**STATED PROBLEM**.
Leave out any pictures and transcribe all other data below exactly.
>>>>>
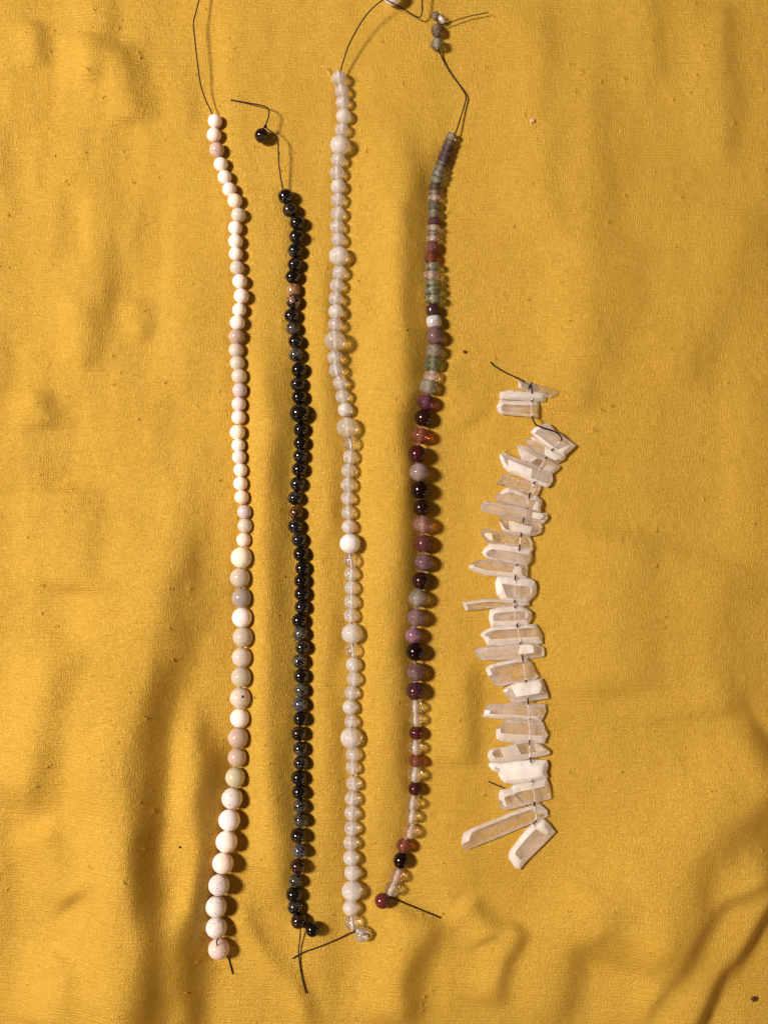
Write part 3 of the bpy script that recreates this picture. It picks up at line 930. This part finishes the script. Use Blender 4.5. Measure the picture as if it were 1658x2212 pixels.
CRYSTALS = [
    ('A', 0.30, 0.0, [(775, 340), (890, 350), (985, 375), (1090, 405), (1200, 430), (1300, 465), (1265, 510), (1190, 545), (1120, 520), (960, 470), (830, 440), (780, 420)]),
    ('A', 0.38, 2.0, [(545, 475), (650, 455), (780, 465), (960, 470), (1140, 485), (1145, 520), (1135, 545), (1120, 590), (1030, 590), (940, 580), (540, 560), (535, 520)]),
    ('A', 0.42, 0.0, [(545, 580), (700, 593), (940, 593), (1020, 598), (1040, 640), (1025, 690), (1020, 745), (1030, 785), (940, 785), (700, 765), (560, 750), (515, 725), (505, 650)]),
    ('A', 0.62, 3.0, [(1120, 880), (1170, 900), (1230, 965), (1330, 1040), (1495, 1160), (1470, 1190), (1370, 1285), (1300, 1255), (1215, 1200), (1080, 1110), (935, 985), (985, 930)]),
    ('A', 0.50, 0.0, [(885, 1070), (970, 1050), (1080, 1110), (1215, 1205), (1300, 1255), (1370, 1300), (1365, 1335), (1270, 1380), (1160, 1330), (1000, 1240), (885, 1130), (868, 1095)]),
    ('A', 0.28, 0.0, [(760, 1165), (830, 1160), (930, 1200), (1050, 1280), (1150, 1340), (1300, 1430), (1280, 1460), (1200, 1520), (1060, 1450), (900, 1370), (820, 1340), (780, 1250)]),
    ('A', 0.62, 2.0, [(540, 1275), (590, 1255), (660, 1290), (800, 1350), (900, 1390), (1060, 1450), (1200, 1540), (1205, 1600), (1180, 1660), (1130, 1686), (1060, 1655), (960, 1620), (800, 1545), (650, 1490), (590, 1430), (550, 1340)]),
    ('B', 0.24, 0.0, [(575, -35), (620, -40), (800, 25), (960, 70), (1055, 95), (1045, 140), (1000, 235), (900, 195), (700, 122), (590, 83), (520, 83), (515, 55)]),
    ('B', 0.55, 0.0, [(640, 132), (720, 155), (830, 195), (920, 243), (1010, 242), (1070, 290), (1075, 320), (1055, 370), (1055, 445), (900, 408), (860, 382), (620, 328), (520, 290), (475, 235), (540, 190)]),
    ('B', 0.50, 1.0, [(345, 302), (430, 307), (560, 334), (860, 392), (1060, 450), (1120, 460), (1145, 500), (1120, 545), (1080, 575), (840, 533), (690, 488), (570, 480), (340, 430), (285, 385)]),
    ('B', 0.40, 0.0, [(530, 525), (600, 493), (700, 495), (840, 544), (1060, 594), (1070, 620), (1050, 700), (990, 730), (890, 745), (810, 722), (640, 698), (580, 670), (545, 590)]),
    ('B', 0.30, 0.0, [(305, 680), (350, 660), (500, 685), (800, 740), (905, 748), (940, 820), (955, 925), (900, 928), (780, 878), (600, 850), (380, 825), (310, 740)]),
    ('B', 0.55, 1.0, [(415, 847), (600, 864), (790, 894), (935, 932), (940, 1000), (920, 1075), (880, 1113), (760, 1105), (560, 1056), (440, 1042), (360, 1010), (315, 955), (350, 900)]),
    ('B', 0.34, 0.0, [(145, 1135), (190, 1095), (300, 1057), (420, 1058), (560, 1070), (760, 1112), (880, 1128), (885, 1285), (740, 1276), (520, 1252), (350, 1235), (230, 1200), (150, 1160)]),
    ('B', 0.52, 1.0, [(515, 1262), (640, 1272), (740, 1288), (920, 1302), (980, 1335), (1005, 1400), (990, 1480), (900, 1575), (720, 1575), (560, 1543), (500, 1480), (480, 1350)]),
    ('C', 0.34, 0.0, [(65, 20), (140, 12), (300, -12), (500, -20), (700, 8), (900, 12), (910, 58), (720, 72), (500, 88), (300, 105), (160, 120), (100, 125)]),
    ('C', 0.46, 1.0, [(420, 122), (560, 93), (720, 78), (820, 78), (900, 120), (945, 150), (945, 210), (900, 298), (760, 313), (600, 318), (425, 322), (400, 225)]),
    ('C', 0.46, 0.0, [(285, 440), (350, 390), (460, 342), (760, 324), (900, 312), (985, 312), (1030, 360), (1070, 430), (1075, 535), (1030, 543), (800, 543), (600, 566), (390, 570), (350, 500)]),
    ('C', 0.54, 1.0, [(220, 640), (280, 602), (600, 582), (800, 558), (980, 548), (1090, 605), (1100, 660), (1095, 700), (1050, 715), (830, 738), (560, 753), (320, 755), (250, 710)]),
    ('C', 0.36, 0.0, [(360, 880), (420, 830), (600, 790), (760, 757), (880, 757), (940, 800), (980, 890), (1025, 965), (1000, 985), (880, 1028), (740, 1055), (650, 1058), (560, 1085), (480, 1070), (400, 970)]),
    ('C', 0.66, 0.0, [(585, 1150), (650, 1105), (760, 1055), (870, 1040), (1070, 1007), (1100, 1060), (1130, 1150), (1155, 1235), (1000, 1260), (890, 1280), (720, 1300), (680, 1270), (610, 1210)]),
    ('C', 0.50, 0.0, [(330, 1480), (350, 1400), (400, 1325), (550, 1330), (690, 1310), (900, 1325), (1110, 1335), (1110, 1370), (1115, 1430), (1090, 1480), (1060, 1530), (900, 1522), (700, 1502), (480, 1498)]),
    ('D', 0.38, 0.0, [(495, 80), (570, 10), (640, -55), (800, -58), (1070, -18), (1110, 80), (1145, 140), (1125, 180), (1105, 240), (900, 235), (700, 225), (560, 215), (500, 180)]),
    ('D', 0.30, 0.0, [(390, 370), (420, 340), (600, 300), (800, 242), (1010, 242), (1090, 290), (1170, 350), (1165, 385), (1100, 405), (960, 430), (800, 466), (580, 493), (430, 493), (390, 430)]),
    ('D', 0.78, 1.0, [(395, 530), (430, 508), (560, 517), (750, 492), (930, 477), (1130, 480), (1150, 540), (1130, 610), (1150, 680), (1000, 718), (920, 737), (700, 757), (600, 745), (550, 700), (520, 630), (440, 590)]),
    ('D', 0.34, 0.0, [(530, 900), (550, 862), (690, 832), (710, 794), (900, 756), (1130, 706), (1165, 800), (1175, 950), (1000, 1000), (800, 1050), (620, 1095), (570, 1090), (530, 1030)]),
    ('D', 0.30, 0.0, [(60, 1500), (90, 1400), (200, 1340), (400, 1260), (700, 1140), (1000, 1038), (1050, 1042), (1130, 1110), (1140, 1180), (1000, 1242), (700, 1368), (400, 1490), (200, 1570), (130, 1600), (70, 1590)]),
    ('D', 0.50, 0.0, [(980, 1275), (1050, 1242), (1105, 1230), (1160, 1280), (1235, 1385), (1150, 1470), (1000, 1620), (880, 1740), (780, 1860), (730, 1830), (660, 1720), (670, 1640), (760, 1520), (880, 1370)]),
]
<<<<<
**COMPLETE ANSWER**.
Write part 3 of the bpy script that recreates this picture. It picks up at line 930. This part finishes the script. Use Blender 4.5. Measure the picture as if it were 1658x2212 pixels.
CRYSTALS = [
    ('A', 0.30, 0.0, [(775, 340), (890, 350), (985, 375), (1090, 405), (1200, 430), (1300, 465), (1265, 510), (1190, 545), (1120, 520), (960, 470), (830, 440), (780, 420)]),
    ('A', 0.38, 2.0, [(545, 475), (650, 455), (780, 465), (960, 470), (1140, 485), (1145, 520), (1135, 545), (1120, 590), (1030, 590), (940, 580), (540, 560), (535, 520)]),
    ('A', 0.42, 0.0, [(545, 580), (700, 593), (940, 593), (1020, 598), (1040, 640), (1025, 690), (1020, 745), (1030, 785), (940, 785), (700, 765), (560, 750), (515, 725), (505, 650)]),
    ('A', 0.62, 3.0, [(1120, 880), (1170, 900), (1230, 965), (1330, 1040), (1495, 1160), (1470, 1190), (1370, 1285), (1300, 1255), (1215, 1200), (1080, 1110), (935, 985), (985, 930)]),
    ('A', 0.50, 0.0, [(885, 1070), (970, 1050), (1080, 1110), (1215, 1205), (1300, 1255), (1370, 1300), (1365, 1335), (1270, 1380), (1160, 1330), (1000, 1240), (885, 1130), (868, 1095)]),
    ('A', 0.28, 0.0, [(760, 1165), (830, 1160), (930, 1200), (1050, 1280), (1150, 1340), (1300, 1430), (1280, 1460), (1200, 1520), (1060, 1450), (900, 1370), (820, 1340), (780, 1250)]),
    ('A', 0.62, 2.0, [(540, 1275), (590, 1255), (660, 1290), (800, 1350), (900, 1390), (1060, 1450), (1200, 1540), (1205, 1600), (1180, 1660), (1130, 1686), (1060, 1655), (960, 1620), (800, 1545), (650, 1490), (590, 1430), (550, 1340)]),
    ('B', 0.24, 0.0, [(575, -35), (620, -40), (800, 25), (960, 70), (1055, 95), (1045, 140), (1000, 235), (900, 195), (700, 122), (590, 83), (520, 83), (515, 55)]),
    ('B', 0.55, 0.0, [(640, 132), (720, 155), (830, 195), (920, 243), (1010, 242), (1070, 290), (1075, 320), (1055, 370), (1055, 445), (900, 408), (860, 382), (620, 328), (520, 290), (475, 235), (540, 190)]),
    ('B', 0.50, 1.0, [(345, 302), (430, 307), (560, 334), (860, 392), (1060, 450), (1120, 460), (1145, 500), (1120, 545), (1080, 575), (840, 533), (690, 488), (570, 480), (340, 430), (285, 385)]),
    ('B', 0.40, 0.0, [(530, 525), (600, 493), (700, 495), (840, 544), (1060, 594), (1070, 620), (1050, 700), (990, 730), (890, 745), (810, 722), (640, 698), (580, 670), (545, 590)]),
    ('B', 0.30, 0.0, [(305, 680), (350, 660), (500, 685), (800, 740), (905, 748), (940, 820), (955, 925), (900, 928), (780, 878), (600, 850), (380, 825), (310, 740)]),
    ('B', 0.55, 1.0, [(415, 847), (600, 864), (790, 894), (935, 932), (940, 1000), (920, 1075), (880, 1113), (760, 1105), (560, 1056), (440, 1042), (360, 1010), (315, 955), (350, 900)]),
    ('B', 0.34, 0.0, [(145, 1135), (190, 1095), (300, 1057), (420, 1058), (560, 1070), (760, 1112), (880, 1128), (885, 1285), (740, 1276), (520, 1252), (350, 1235), (230, 1200), (150, 1160)]),
    ('B', 0.52, 1.0, [(515, 1262), (640, 1272), (740, 1288), (920, 1302), (980, 1335), (1005, 1400), (990, 1480), (900, 1575), (720, 1575), (560, 1543), (500, 1480), (480, 1350)]),
    ('C', 0.34, 0.0, [(65, 20), (140, 12), (300, -12), (500, -20), (700, 8), (900, 12), (910, 58), (720, 72), (500, 88), (300, 105), (160, 120), (100, 125)]),
    ('C', 0.46, 1.0, [(420, 122), (560, 93), (720, 78), (820, 78), (900, 120), (945, 150), (945, 210), (900, 298), (760, 313), (600, 318), (425, 322), (400, 225)]),
    ('C', 0.46, 0.0, [(285, 440), (350, 390), (460, 342), (760, 324), (900, 312), (985, 312), (1030, 360), (1070, 430), (1075, 535), (1030, 543), (800, 543), (600, 566), (390, 570), (350, 500)]),
    ('C', 0.54, 1.0, [(220, 640), (280, 602), (600, 582), (800, 558), (980, 548), (1090, 605), (1100, 660), (1095, 700), (1050, 715), (830, 738), (560, 753), (320, 755), (250, 710)]),
    ('C', 0.36, 0.0, [(360, 880), (420, 830), (600, 790), (760, 757), (880, 757), (940, 800), (980, 890), (1025, 965), (1000, 985), (880, 1028), (740, 1055), (650, 1058), (560, 1085), (480, 1070), (400, 970)]),
    ('C', 0.66, 0.0, [(585, 1150), (650, 1105), (760, 1055), (870, 1040), (1070, 1007), (1100, 1060), (1130, 1150), (1155, 1235), (1000, 1260), (890, 1280), (720, 1300), (680, 1270), (610, 1210)]),
    ('C', 0.50, 0.0, [(330, 1480), (350, 1400), (400, 1325), (550, 1330), (690, 1310), (900, 1325), (1110, 1335), (1110, 1370), (1115, 1430), (1090, 1480), (1060, 1530), (900, 1522), (700, 1502), (480, 1498)]),
    ('D', 0.38, 0.0, [(495, 80), (570, 10), (640, -55), (800, -58), (1070, -18), (1110, 80), (1145, 140), (1125, 180), (1105, 240), (900, 235), (700, 225), (560, 215), (500, 180)]),
    ('D', 0.30, 0.0, [(390, 370), (420, 340), (600, 300), (800, 242), (1010, 242), (1090, 290), (1170, 350), (1165, 385), (1100, 405), (960, 430), (800, 466), (580, 493), (430, 493), (390, 430)]),
    ('D', 0.78, 1.0, [(395, 530), (430, 508), (560, 517), (750, 492), (930, 477), (1130, 480), (1150, 540), (1130, 610), (1150, 680), (1000, 718), (920, 737), (700, 757), (600, 745), (550, 700), (520, 630), (440, 590)]),
    ('D', 0.34, 0.0, [(530, 900), (550, 862), (690, 832), (710, 794), (900, 756), (1130, 706), (1165, 800), (1175, 950), (1000, 1000), (800, 1050), (620, 1095), (570, 1090), (530, 1030)]),
    ('D', 0.30, 0.0, [(60, 1500), (90, 1400), (200, 1340), (400, 1260), (700, 1140), (1000, 1038), (1050, 1042), (1130, 1110), (1140, 1180), (1000, 1242), (700, 1368), (400, 1490), (200, 1570), (130, 1600), (70, 1590)]),
    ('D', 0.50, 0.0, [(980, 1275), (1050, 1242), (1105, 1230), (1160, 1280), (1235, 1385), (1150, 1470), (1000, 1620), (880, 1740), (780, 1860), (730, 1830), (660, 1720), (670, 1640), (760, 1520), (880, 1370)]),
]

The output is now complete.